:: Source data

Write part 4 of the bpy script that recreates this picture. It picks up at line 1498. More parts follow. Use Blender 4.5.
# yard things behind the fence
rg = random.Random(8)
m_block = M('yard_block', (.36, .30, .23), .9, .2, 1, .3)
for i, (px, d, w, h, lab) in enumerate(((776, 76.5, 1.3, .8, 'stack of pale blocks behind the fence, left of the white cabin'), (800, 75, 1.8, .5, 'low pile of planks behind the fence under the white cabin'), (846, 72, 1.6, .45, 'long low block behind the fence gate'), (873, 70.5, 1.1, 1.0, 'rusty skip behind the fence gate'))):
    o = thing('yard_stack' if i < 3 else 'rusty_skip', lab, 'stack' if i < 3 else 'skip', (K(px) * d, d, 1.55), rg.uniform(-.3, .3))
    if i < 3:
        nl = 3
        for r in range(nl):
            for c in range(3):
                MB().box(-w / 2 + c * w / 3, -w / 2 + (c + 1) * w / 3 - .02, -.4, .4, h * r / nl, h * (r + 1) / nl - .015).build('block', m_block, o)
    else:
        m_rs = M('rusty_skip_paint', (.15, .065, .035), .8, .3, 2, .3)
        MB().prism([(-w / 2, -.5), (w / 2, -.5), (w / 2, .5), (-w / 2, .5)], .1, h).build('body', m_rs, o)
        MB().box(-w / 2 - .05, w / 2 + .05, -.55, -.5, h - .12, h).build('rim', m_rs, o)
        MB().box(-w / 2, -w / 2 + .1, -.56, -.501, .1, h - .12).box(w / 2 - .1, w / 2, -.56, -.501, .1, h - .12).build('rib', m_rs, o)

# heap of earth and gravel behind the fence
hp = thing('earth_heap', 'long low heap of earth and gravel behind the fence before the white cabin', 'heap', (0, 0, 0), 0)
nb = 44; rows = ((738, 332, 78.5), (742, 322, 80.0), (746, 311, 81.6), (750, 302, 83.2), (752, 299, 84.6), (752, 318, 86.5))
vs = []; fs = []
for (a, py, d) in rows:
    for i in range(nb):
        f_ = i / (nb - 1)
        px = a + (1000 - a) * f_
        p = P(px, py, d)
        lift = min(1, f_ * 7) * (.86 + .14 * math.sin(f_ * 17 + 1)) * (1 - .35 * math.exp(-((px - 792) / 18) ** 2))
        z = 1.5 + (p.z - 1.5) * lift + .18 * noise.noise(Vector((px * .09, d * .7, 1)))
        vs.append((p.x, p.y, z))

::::

Aim of the exercise:
Write out the whole listing again. Match it word for word.

Task output:
Write part 4 of the bpy script that recreates this picture. It picks up at line 1498. More parts follow. Use Blender 4.5.
# yard things behind the fence
rg = random.Random(8)
m_block = M('yard_block', (.36, .30, .23), .9, .2, 1, .3)
for i, (px, d, w, h, lab) in enumerate(((776, 76.5, 1.3, .8, 'stack of pale blocks behind the fence, left of the white cabin'), (800, 75, 1.8, .5, 'low pile of planks behind the fence under the white cabin'), (846, 72, 1.6, .45, 'long low block behind the fence gate'), (873, 70.5, 1.1, 1.0, 'rusty skip behind the fence gate'))):
    o = thing('yard_stack' if i < 3 else 'rusty_skip', lab, 'stack' if i < 3 else 'skip', (K(px) * d, d, 1.55), rg.uniform(-.3, .3))
    if i < 3:
        nl = 3
        for r in range(nl):
            for c in range(3):
                MB().box(-w / 2 + c * w / 3, -w / 2 + (c + 1) * w / 3 - .02, -.4, .4, h * r / nl, h * (r + 1) / nl - .015).build('block', m_block, o)
    else:
        m_rs = M('rusty_skip_paint', (.15, .065, .035), .8, .3, 2, .3)
        MB().prism([(-w / 2, -.5), (w / 2, -.5), (w / 2, .5), (-w / 2, .5)], .1, h).build('body', m_rs, o)
        MB().box(-w / 2 - .05, w / 2 + .05, -.55, -.5, h - .12, h).build('rim', m_rs, o)
        MB().box(-w / 2, -w / 2 + .1, -.56, -.501, .1, h - .12).box(w / 2 - .1, w / 2, -.56, -.501, .1, h - .12).build('rib', m_rs, o)

# heap of earth and gravel behind the fence
hp = thing('earth_heap', 'long low heap of earth and gravel behind the fence before the white cabin', 'heap', (0, 0, 0), 0)
nb = 44; rows = ((738, 332, 78.5), (742, 322, 80.0), (746, 311, 81.6), (750, 302, 83.2), (752, 299, 84.6), (752, 318, 86.5))
vs = []; fs = []
for (a, py, d) in rows:
    for i in range(nb):
        f_ = i / (nb - 1)
        px = a + (1000 - a) * f_
        p = P(px, py, d)
        lift = min(1, f_ * 7) * (.86 + .14 * math.sin(f_ * 17 + 1)) * (1 - .35 * math.exp(-((px - 792) / 18) ** 2))
        z = 1.5 + (p.z - 1.5) * lift + .18 * noise.noise(Vector((px * .09, d * .7, 1)))
        vs.append((p.x, p.y, z))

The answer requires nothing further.